Even when there is no compromise, there is an added privacy vulnerability: In an environment where user identity cannot be transparently passed through in a call graph, each component ends up having to process user identities just to pass it to the next service. This is unnecessary access to user identity information, and can end up in logs and database entries where it should not be.

Attack Scenarios

The following attack scenarios in an organization’s multi-cloud environment are considered in proposing this standard:

  • An attacker compromises one of many microservices. If that microservice has API keys to other APIs, then the attacker gains access to those keys too.
  • An attacker spins up a new service that acts as a “Microservice-in-the-middle” between two genuine services
  • An attacker spins up a new service that originates spurious actions

Here, an attacker may gain capability to perform the above attacks as a result of many possibilities - such as compromising the software supply-chain, compromising privileged access to penetrate the cloud infrastructure, or by being a malicious insider.

A Potential Approach

In current systems, there is no way to guarantee that an action taken by a service on behalf of a principal is related to any request performed by the same principal to the service.

In order to limit an attacker’s reach post breach, it is important that microservices do not completely or fully trust each other. Microservices must be able to limit the actions they perform upon request by another microservice in terms of the scope of the data it enables an action to read or affect.

Furthermore, microservices in the call graph of an action that do not need to know about a user’s identity should transparently propagate the principal information without learning about the user on behalf of which the actions are being performed. This will enhance privacy because fewer logs retain user information and fewer services will be required to have the right to obtain user information.

If instead, a microservice services requests based on the principal on whose behalf an action is initiated, and the authorization scope of the request, then the damage that could be done as a result of a breach can be limited. In such a system, a compromised service may impersonate any principal that has performed a request to the service, but not any other principal.

In the proposed system, the identity of the principal initiating the action, and the authorization scope of the original request initiated by the principal can be securely verified by the receiving microservice.

Since such communication between microservices can span multiple cloud platforms, and can span APIs or services provided by different organizations, a way to limit trust between microservices based on open standards is required.

SGNL looks forward to working with others in the industry in proposing and standardizing a solution to secure RPCs uniformly across microservices, multi-cloud environments and third-party APIs.

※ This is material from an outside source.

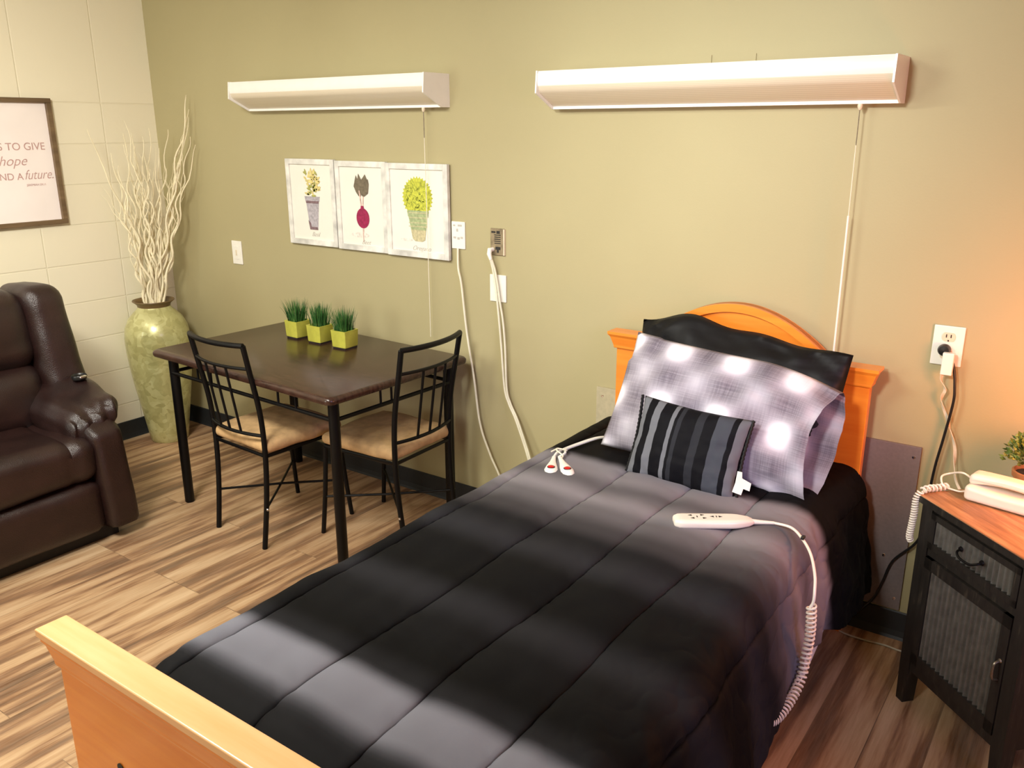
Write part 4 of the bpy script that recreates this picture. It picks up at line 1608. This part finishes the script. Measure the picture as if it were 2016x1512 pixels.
# coiled phone cord in world space
r = ph
hs_l = V((4.332, -.292, H_))+Matrix.Rotation(-.20, 3, 'Z')@V((-.106, 0, .052))
bs_l = V((4.332, -.292, H_))+Matrix.Rotation(-.20, 3, 'Z')@V((-.107, -.01, .018))
pts = smoothpath([hs_l, hs_l+V((-.025, .004, .010)), (4.168, -.238, .722), (4.150, -.262, .716), (4.160, -.285, .698), (4.172, -.268, .692)], 8)
MB().tube(pts, .0028, 8).build('cord', 'phone_white', r, world=True)
pts = smoothpath([bs_l, bs_l+V((-.02, -.012, -.004)), (4.165, -.275, .690), (4.150, -.285, .690)], 8)
MB().tube(pts, .0026, 8).build('cord', 'phone_white', r, world=True)
cp = [(4.172, -.262, .692), (4.158, -.283, .692), (4.142, -.302, .692), (4.128, -.322, .694), (4.116, -.338, .690)]
MB().tube(coil(cp, .0085, 7, 14), .0030, 6).build('coiled_cord', 'phone_white', r, world=True)
cp = [(4.113, -.341, .688), (4.104, -.345, .665), (4.104, -.349, .62), (4.102, -.349, .58), (4.100, -.346, .545), (4.104, -.338, .528)]
MB().tube(coil(cp, .0080, 22, 12), .0028, 6).build('coiled_cord', 'phone_white', r, world=True)

# shrub in a pot ---------------------------------------------------------
pl = thing('potted_shrub', 'small leafy green plant in terracotta pot behind the telephone', 'potted plant', (4.372, -.182, H_))
MB().lathe([(0, 0), (.034, 0), (.038, .01), (.050, .058), (.055, .060), (.056, .076), (.051, .078), (.047, .068), (0, .066)], (0, 0, 0), 36).build('pot', 'terracotta', pl)
MB().lathe([(0, .066), (.047, .068), (0, .074)], (0, 0, 0), 24).build('soil', 'soil', pl)
rg = random.Random(5)
lm = MB()
for k_ in range(760):
    a, b_ = rg.uniform(0, 2*pi), rg.uniform(-.35, 1.5)
    R_ = .078*rg.uniform(.45, 1.0)
    c_ = V((R_*cos(a)*cos(b_), R_*sin(a)*cos(b_), .118+R_*.85*sin(b_)))
    d = (c_-V((0, 0, .10))).normalized()
    d = (d+V((rg.uniform(-.6, .6), rg.uniform(-.6, .6), rg.uniform(-.3, .6)))).normalized()
    sd = d.orthogonal().normalized()
    sd = (Matrix.Rotation(rg.uniform(0, 6.28), 3, d)@sd)
    L_, w2 = rg.uniform(.014, .021), rg.uniform(.0045, .007)
    nn_ = d.cross(sd)*.0025
    lm.add([c_, c_+d*L_*.45+sd*w2-nn_, c_+d*L_, c_+d*L_*.45-sd*w2-nn_, c_+d*L_*.5+nn_], [(0, 1, 4), (1, 2, 4), (2, 3, 4), (3, 0, 4)])
tag(lm.build('foliage', 'shrub_green', pl, fixn=False, smooth=False), kind='stuff')

# table lamp on the nightstand (right of the picture) that lights the corner --
lq = P0+Matrix.Rotation(A, 3, 'Z')@V((.345, .215, H_))
lp = thing('table_lamp', 'lit table lamp with amber glass globe on the nightstand, beside the telephone', 'lamp', lq)
MB().lathe([(0, 0), (.05, 0), (.052, .010), (.02, .022), (.012, .05), (.010, .20), (.03, .225), (0, .225)], (0, 0, 0), 32).build('lamp_base', 'black_metal', lp)
m, t, b = nt('glowing_globe', .3, 0, (.9, .6, .3))
b.inputs['Emission Color'].default_value = (1, .30, .10, 1)
b.inputs['Emission Strength'].default_value = LAMP_GLOW
MB().lathe([(.028, .222)]+[(.11*sin(pi-.26-(pi-.26)*k_/20), .33+.11*cos(pi-.26-(pi-.26)*k_/20)) for k_ in range(1, 21)], (0, 0, 0), 32).build('lamp_globe', 'glowing_globe', lp)

# ceiling troffer body around the ceiling light (out of the picture)
ct = thing('ceiling_light', 'recessed white ceiling light fixture', 'ceiling light', (2.3, -2.3, 2.545))
MB().box(1.70, 2.90, -2.62, -2.58, 2.55, 2.60).box(1.70, 2.90, -2.02, -1.98, 2.55, 2.60).box(1.70, 1.74, -2.58, -2.02, 2.55, 2.60).box(2.86, 2.90, -2.58, -2.02, 2.55, 2.60).build('fixture_frame', 'fixture_white', ct, world=True, smooth=False)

  • One standard related to the above proposal is SPIFFE. SPIFFE enables secure communication between microservices, but does not limit trust between microservices.
  • Service meshes such as Istio: Istio provides secure communication between microservices, including an integration with SPIRE, a SPIFFE implementation. In addition Istio provides “request level authentication”, which verifies a request token (a credential attached to a request). It can verify the credential and reject requests with invalid or missing credentials. Istio can also match JWT attributes (e.g. “iss”) to values defined in the configuration file. Istio has a request authentication feature, which is implemented using “custom authentication”, which means that Istio does not itself provide any trust mechanisms for request authentication, but provides the hooks for other trust mechanisms (such as Firebase Authentication) to interoperate with it.
  • Policy orchestration / enforcement initiatives such as OPA, Hexa and others provide frameworks through which policies may be distributed and / or enforced in cloud services, but they do not provide secure means of identifying the principal originating the action or the original authorization scope of the action.